At an August event with King, Sen. Rand Paul, another likely presidential contender, sat by as a group of DREAMers confronted King about his views on immigration while a camera rolled. Paul, without subtlety, scurried out of the frame.
But King says immigration will not be the deciding factor for him in 2016.
“Restoration of the Constitution and the rule of law,” King said. ‘That is No. 1.”
Nor will ideology ultimately be paramount — although at this early stage, King said, it should be an important consideration among Republicans.
“We should be selecting the planks for the platform and hammering out the details for those planks,” King said.
But King said the party must also consider what candidate has a chance of winning — a sort of political pragmatism with which he is not usually associated.
“Even if you like where someone stands on all the issues, can they get elected? That will be part of the debate,” King said. “We need to be about having our cake and eating it, too.”
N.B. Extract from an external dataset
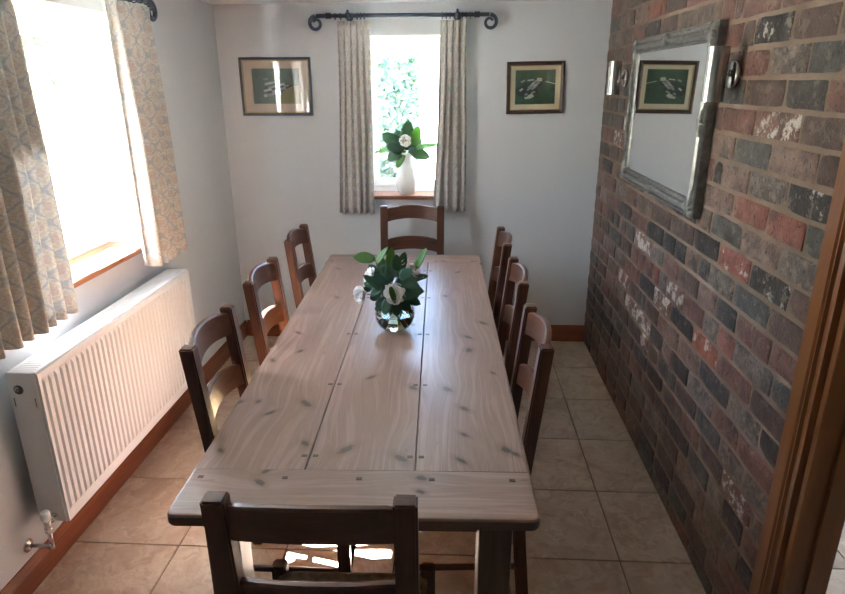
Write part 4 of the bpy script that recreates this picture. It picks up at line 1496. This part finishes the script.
def rose(parent, c, axis, R, seed, core=False):
    """double white flower: cupped petals in whorls"""
    rr = random.Random(seed)
    ax = Vector(axis).normalized()
    a = ax.cross(Vector((0, 0, 1)) if abs(ax.z) < 0.9 else Vector((1, 0, 0))).normalized()
    b = ax.cross(a)
    bm = NB()
    for ring, (cnt, rad, tilt, sz) in enumerate(((3, 0.10, 0.15, 0.45), (5, 0.22, 0.45, 0.62), (6, 0.34, 0.85, 0.80), (7, 0.42, 1.25, 0.92))):
        for k in range(cnt):
            th = 2 * math.pi * k / cnt + ring * 0.6 + rr.uniform(-0.15, 0.15)
            out = a * math.cos(th) + b * math.sin(th)
            tl = tilt + rr.uniform(-0.12, 0.12)
            d = ax * math.cos(tl) + out * math.sin(tl)
            nrm = ax * math.sin(tl) - out * math.cos(tl)
            tang = d.cross(nrm)
            base = Vector(c) + out * (rad * R * 0.4) - ax * (R * 0.35)
            L, W = R * sz * 1.05, R * sz * 0.55
            g = []
            for i in range(5):
                t = i / 4
                w = W * (0.35 + 0.65 * math.sin(math.pi * (0.15 + 0.62 * t))) * (0.75 if i == 4 else 1)
                ce = base + d * (L * t) + nrm * (R * 0.16 * math.sin(math.pi * t * 0.9)) * -1 + out * (0.22 * R * max(0, t - 0.7))
                g.append([bm.verts.new(ce + tang * (w * q) + nrm * (0.30 * w * q * q)) for q in (-1, -0.5, 0, 0.5, 1)])
            for p, q in zip(g, g[1:]):
                for j in range(4):
                    f = bm.faces.new((p[j], p[j + 1], q[j + 1], q[j]))
                    f.smooth = True
    o = obj('flower', bm, M['petal'], parent)
    md = o.modifiers.new('thickness', 'SOLIDIFY')
    md.thickness = 0.0015
    md.offset = 0
    if core:
        bm = NB()
        t = bmesh.new()
        bmesh.ops.create_icosphere(t, subdivisions=2, radius=R * 0.22)
        for f in t.faces:
            f.smooth = True
        join(bm, t, Matrix.Translation(Vector(c) + ax * (R * 0.10)))
        obj('flower_heart', bm, M['petal_core'], o)
    return o

# glass bowl of white flowers on the table
def bowl_glass():
    N = Nodes('bowl_glass')
    p = N.principled((0.97, 0.99, 0.97), 0.0, spec=0.5)
    N.p.inputs['Transmission Weight'].default_value = 1.0
    N.p.inputs['IOR'].default_value = 1.45
    return N.m
def water_mat():
    N = Nodes('stale_vase_water')
    p = N.principled((0.93, 0.90, 0.70), 0.0, spec=0.5)
    N.p.inputs['Transmission Weight'].default_value = 1.0
    N.p.inputs['IOR'].default_value = 1.33
    return N.m
M['bowl'] = glass_thin('bowl_glass', (0.93, 0.96, 0.94), 1.45)
M['water'] = water_mat()
BV = Vector((-0.262, 2.535, TH + 0.0008))
bowl = thing('flower_bowl', 'round glass bowl of white flowers and green leaves on the table', 'flower vase', BV)
RB = 0.088
prof = []
for i in range(17):
    a = -math.pi / 2 + 0.42 + i * (math.pi / 2 + 0.98 - 0.42) / 16
    prof.append((RB * math.cos(a), RB * 0.93 * math.sin(a)))
zb = prof[0][1]
prof = [(0.0, 0.0)] + [(r, z - zb) for r, z in prof]
rim_z = prof[-1][1]
bm = NB()
inner = [(max(0.0, r - 0.003), z + (0.005 if i < 3 else 0.0)) for i, (r, z) in enumerate(prof)]
lathe(bm, prof + [(prof[-1][0] + 0.003, rim_z + 0.004), (prof[-1][0], rim_z + 0.005)] + inner[::-1], 40, cap=False)
obj('bowl', bm, M['bowl'], bowl, smooth=True)
wl = [(r - 0.0005 if r > 0 else 0.0, z + 0.0004) for r, z in inner if z < rim_z * 0.62]
bm = NB()
lathe(bm, wl + [(0.0, wl[-1][1])], 40, cap=False)
obj('water', bm, M['water'], bowl, smooth=True, sharp=40)
fv = (0.0, -0.93, 0.36)             # towards the viewer side of the room
rs = random.Random(12)
SX, SZ = 0.00435, 0.0047            # size of the spray measured in steps across and up
def bp(px, py, fwd_=0.0):
    return Vector(((px - 395) * SX, -fwd_, (332 - py) * SZ))
# stems crossing inside the bowl
for k in range(20):
    a = rs.uniform(0, 2 * math.pi)
    p0 = Vector((0.055 * math.cos(a), 0.055 * math.sin(a), 0.022 + rs.uniform(0, 0.02)))
    p2 = Vector((-0.05 * math.cos(a) + rs.uniform(-0.02, 0.02), -0.05 * math.sin(a), rim_z + 0.015))
    bm = NB()
    tube(bm, [p0, (p0 + p2) / 2 + Vector((rs.uniform(-.012, .012), rs.uniform(-.012, .012), 0)), p2], 0.0042, 7)
    obj('stem', bm, M['stem'] if k % 3 else M['stem_brown'], bowl)
def stem_to(p, r=0.0022, mat='stem'):
    bm = NB()
    q0 = Vector((p.x * 0.25, p.y * 0.25, rim_z - 0.02))
    mid = (q0 + p) / 2 + Vector((p.x * 0.05, 0, 0.02))
    tube(bm, [q0, mid, p], r, 6)
    obj('stem', bm, M[mat], bowl)
FL = [(361, 296, 0.03, (-0.55, -0.8, 0.1), 0.034), (397, 291, 0.075, (0.1, -0.92, 0.38), 0.040), (400, 264, -0.02, (0.05, -0.4, 0.9), 0.032), (415, 274, -0.01, (0.7, -0.3, 0.6), 0.030), (370, 279, 0.00, (-0.7, -0.5, 0.5), 0.032), (378, 288, -0.05, (-0.5, 0.5, 0.6), 0.03)]
for k, (px, py, fw, ax, R_) in enumerate(FL):
    c = bp(px, py, fw)
    stem_to(c - Vector(ax).normalized() * R_ * 0.4, 0.0026, 'stem_brown' if k == 0 else 'stem')
    rose(bowl, c, ax, R_, 40 + k)
    axv = Vector(ax).normalized()
    for j in range(3):                         # sepals under each flower
        ang = 2 * math.pi * j / 3 + k
        sd = axv.cross(Vector((0.3, 0.2, 1))).normalized()
        sd2 = axv.cross(sd)
        o_ = sd * math.cos(ang) + sd2 * math.sin(ang)
        leaf(bowl, c - axv * R_ * 0.42, o_ + axv * 0.5, axv, R_ * 0.9, R_ * 0.22, M['leaf_dark'])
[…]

The primary process in Iowa to help select that nominee will not truly begin until August, when the Iowa GOP will hold its legendary straw poll.
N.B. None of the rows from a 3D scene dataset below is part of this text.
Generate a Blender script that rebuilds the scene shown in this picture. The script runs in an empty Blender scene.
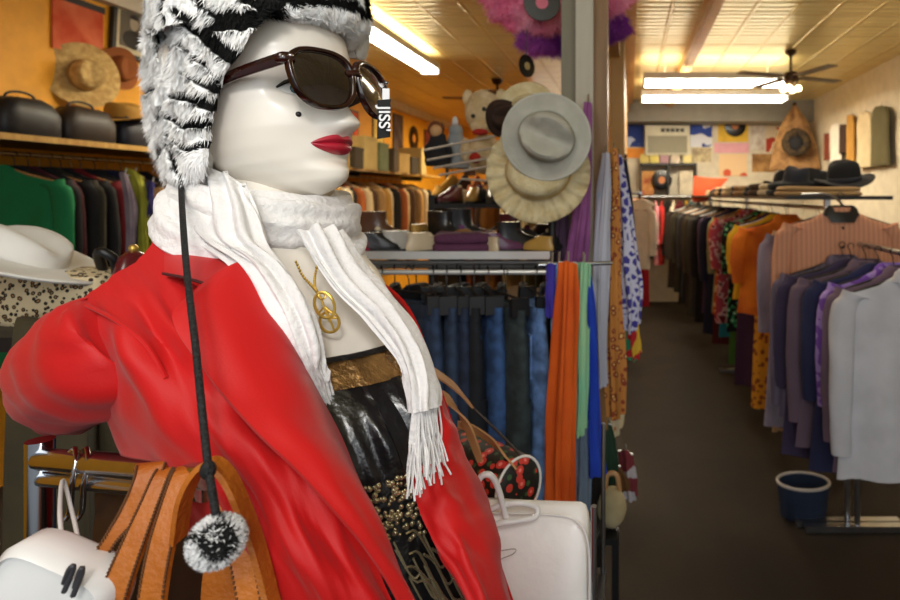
import bpy, bmesh, math, random
import numpy as np
from mathutils import Vector, Matrix, noise
R = random.Random(7)
scene = bpy.context.scene
COL = scene.collection
PI = math.pi
F, CX, CY, ZC = 600.0, 630.0, 195.0, 1.6

def P(px, py, d):
    """point seen at photo pixel (px,py) at distance d along the shop's aisle"""
    return np.array([(px-CX)/F*d, d, ZC-(py-CY)/F*d])

# ------------------------------------------------------------------ materials
def lin(c):
    out = []
    for v in c:
        v = v/255.0
        out.append(v/12.92 if v <= .04045 else ((v+.055)/1.055)**2.4)
    return tuple(out)+(1.0,)

_mc = {}
def mat(name, rgb, rough=.7, metal=0.0, rgb2=None, pattern=None, scale=20.0, bump=0.0, bscale=60.0, sheen=0.0,
        alpha=1.0, thr=.5, emit=None, estr=0.0, coat=0.0, stretch=None, spec=None, rgb3=None, trans=0.0):
    key = (name, tuple(rgb), pattern, rgb2 and tuple(rgb2))
    if key in _mc: return _mc[key]
    m = bpy.data.materials.new(name); m.use_nodes = True
    nt = m.node_tree; N = nt.nodes; L = nt.links
    b = N['Principled BSDF']
    b.inputs['Roughness'].default_value = rough
    b.inputs['Metallic'].default_value = metal
    if sheen: b.inputs['Sheen Weight'].default_value = sheen
    if coat: b.inputs['Coat Weight'].default_value = coat; b.inputs['Coat Roughness'].default_value = .12
    if alpha < 1: b.inputs['Alpha'].default_value = alpha
    if spec is not None: b.inputs['Specular IOR Level'].default_value = spec
    if trans: b.inputs['Transmission Weight'].default_value = trans
    if emit: b.inputs['Emission Color'].default_value = lin(emit); b.inputs['Emission Strength'].default_value = estr
    tc = N.new('ShaderNodeTexCoord'); mp = N.new('ShaderNodeMapping')
    L.new(tc.outputs['Object'], mp.inputs['Vector'])
    if stretch: mp.inputs['Scale'].default_value = stretch
    c1 = lin(rgb); c2 = lin(rgb2) if rgb2 else tuple(min(1, x*.72) for x in c1[:3])+(1,)
    col = None
    def noise_n(s, det=3.0):
        n = N.new('ShaderNodeTexNoise'); n.inputs['Scale'].default_value = s; n.inputs['Detail'].default_value = det
        L.new(mp.outputs[0], n.inputs['Vector']); return n
    def ramp(src, stops, const=False):
        r = N.new('ShaderNodeValToRGB'); cr = r.color_ramp
        if const: cr.interpolation = 'CONSTANT'
        cr.elements[0].position, cr.elements[0].color = stops[0]
        cr.elements[1].position, cr.elements[1].color = stops[1]
        for p, c in stops[2:]:
            e = cr.elements.new(p); e.color = c
        L.new(src, r.inputs[0]); return r
    if pattern is None:
        n = noise_n(scale if rgb2 else 9.0)
        r = ramp(n.outputs[0], [(.35, c2 if rgb2 else tuple(x*.88 for x in c1[:3])+(1,)), (.65, c1)])
        col = r.outputs[0]
    elif pattern == 'blotch':
        n = noise_n(scale, 1.5)
        st = [(0, c1), (thr, c2)]
        if rgb3: st.append((thr+.08, lin(rgb3)))
        col = ramp(n.outputs[0], st, True).outputs[0]
    elif pattern == 'dots':
        v = N.new('ShaderNodeTexVoronoi'); v.inputs['Scale'].default_value = scale; L.new(mp.outputs[0], v.inputs['Vector'])
        st = [(0, c2), (thr, c1)]
        if rgb3: st = [(0, lin(rgb3)), (thr*.45, c2), (thr, c1)]
        col = ramp(v.outputs['Distance'], st, True).outputs[0]
    elif pattern == 'cells':
        v = N.new('ShaderNodeTexVoronoi'); v.feature = 'DISTANCE_TO_EDGE'; v.inputs['Scale'].default_value = scale; L.new(mp.outputs[0], v.inputs['Vector'])
        col = ramp(v.outputs['Distance'], [(0, c2), (thr, c1)], True).outputs[0]
    elif pattern in ('stripe_x', 'stripe_z', 'stripe_y'):
        w = N.new('ShaderNodeTexWave'); w.bands_direction = pattern[-1].upper(); w.inputs['Scale'].default_value = scale
        w.inputs['Distortion'].default_value = .6
        L.new(mp.outputs[0], w.inputs['Vector'])
        col = ramp(w.outputs[0], [(0, c1), (thr, c2)], True).outputs[0]
    elif pattern == 'wood':
        w = noise_n(scale, 4)
        mp.inputs['Scale'].default_value = stretch or (6, 6, .5)
        col = ramp(w.outputs[0], [(.3, c2), (.7, c1)]).outputs[0]
    elif pattern == 'attr':
        a = N.new('ShaderNodeAttribute'); a.attribute_name = 'tint'; col = a.outputs['Color']
    L.new(col, b.inputs['Base Color'])
    if bump:
        n = noise_n(bscale, 3)
        bp = N.new('ShaderNodeBump'); bp.inputs['Strength'].default_value = bump; bp.inputs['Distance'].default_value = .01
        L.new(n.outputs[0], bp.inputs['Height']); L.new(bp.outputs[0], b.inputs['Normal'])
    _mc[key] = m
    return m

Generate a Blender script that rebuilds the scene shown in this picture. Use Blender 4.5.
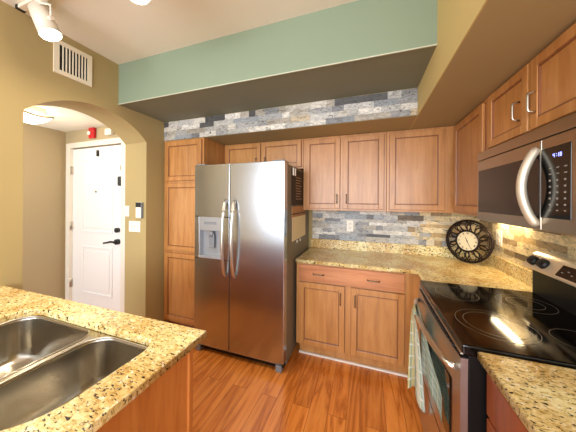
import bpy, bmesh, math, random
from mathutils import Vector, Matrix
for o in list(bpy.data.objects): bpy.data.objects.remove(o)
SC = bpy.context.scene; COL = SC.collection
R = math.radians
random.seed(11)

# ---------------------------------------------------------------- camera, world, light, exposure
cd = bpy.data.cameras.new('camera'); cam = bpy.data.objects.new('camera', cd); COL.objects.link(cam)
FPX, YAW, ROLL, V0, CH = 228.218, 19.141, 0.35, 200.221, 1.469
cd.sensor_fit = 'HORIZONTAL'; cd.sensor_width = 36.0; cd.lens = 36.0*FPX/576.0
cd.shift_y = -(216.0-V0)/576.0
cd.clip_start = .02
cam.matrix_world = (Matrix.Translation((0, 0, CH)) @ Matrix.Rotation(R(YAW), 4, 'Z') @ Matrix.Rotation(R(90), 4, 'X') @ Matrix.Rotation(R(ROLL), 4, 'Z'))
SC.camera = cam
vs = SC.view_settings
vs.view_transform = 'Standard'; vs.look = 'None'; vs.gamma = 1; vs.use_curve_mapping = False; vs.exposure = 1.0
SC.cycles.max_bounces = 10; SC.cycles.diffuse_bounces = 5; SC.cycles.glossy_bounces = 5
SC.cycles.use_denoising = True
SC.cycles.sample_clamp_indirect = 6
w = bpy.data.worlds.new('world'); SC.world = w; w.use_nodes = True
w.node_tree.nodes['Background'].inputs[0].default_value = (0.93, 0.95, 1.0, 1)
w.node_tree.nodes['Background'].inputs[1].default_value = 1.3

def area(name, loc, rot, sx, sy, power, col, spread=180):
    l = bpy.data.lights.new(name, 'AREA'); l.shape = 'RECTANGLE'; l.size = sx; l.size_y = sy
    l.energy = power; l.color = col; l.spread = R(spread)
    o = bpy.data.objects.new(name, l); COL.objects.link(o); o.location = loc; o.rotation_euler = [R(a) for a in rot]
    return o
# daylight from the living room windows behind the camera
area('window_daylight', (-0.6, -3.2, 1.65), (93, 0, 0), 4.6, 1.5, 105, (0.90, 0.95, 1.0))
# unseen area light added to cool and brighten the hall door
area('hall_fill_light', (-3.1, -.5, 1.25), (84, 0, 0), .9, 1.3, 22, (0.82, 0.91, 1.0))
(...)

Some Iowa Republicans hoped this cycle to cancel or alter the event, which is an important fundraiser for the party just as it is a litmus test for many presidential candidates. The straw poll can give off false signals, however: then-Rep. Michele Bachmann of Minnesota won the straw poll in 2011, but went on to finish in sixth place in the January 2012 caucus, with just 6,000 of more than 120,000 votes cast.
But, after a vote earlier this month by the Iowa GOP’s central committee, the straw poll will remain intact — and King says it will look largely the same.
“A lot of us had trouble understanding how you could have a straw poll without a straw poll, so we’re going to vote,” King said. He opted against holding a straw poll this weekend at his event, deciding it was too early in the process.
But a few potential candidates might start the race with an advantage, at least in the contest to curry favor with King. Cruz worked with King to block the Gang of Eight immigration proposal last year, and the two men have hunted pheasants together in Iowa.
“It should always be easier to support someone who you’ve worked with closely,” King said of Cruz.
But King also became close with Santorum during the 2012 presidential election cycle.
“He’s been to our place,” King recalled. “We had dinner and sat around, and talked history and religion and philosophy and the galaxy.”
The topics of conversation this weekend will likely be more constrained, not only because the summit will include dozens of speakers. And all eyes, in politics anyway, will be on Iowa.
That’s exactly how King planned it, and why he picked this date.
“There were a couple of outstanding football games last weekend, and then the next weekend is the Super Bowl,” King said. “We know our marketing. Don’t go up against the NFL.”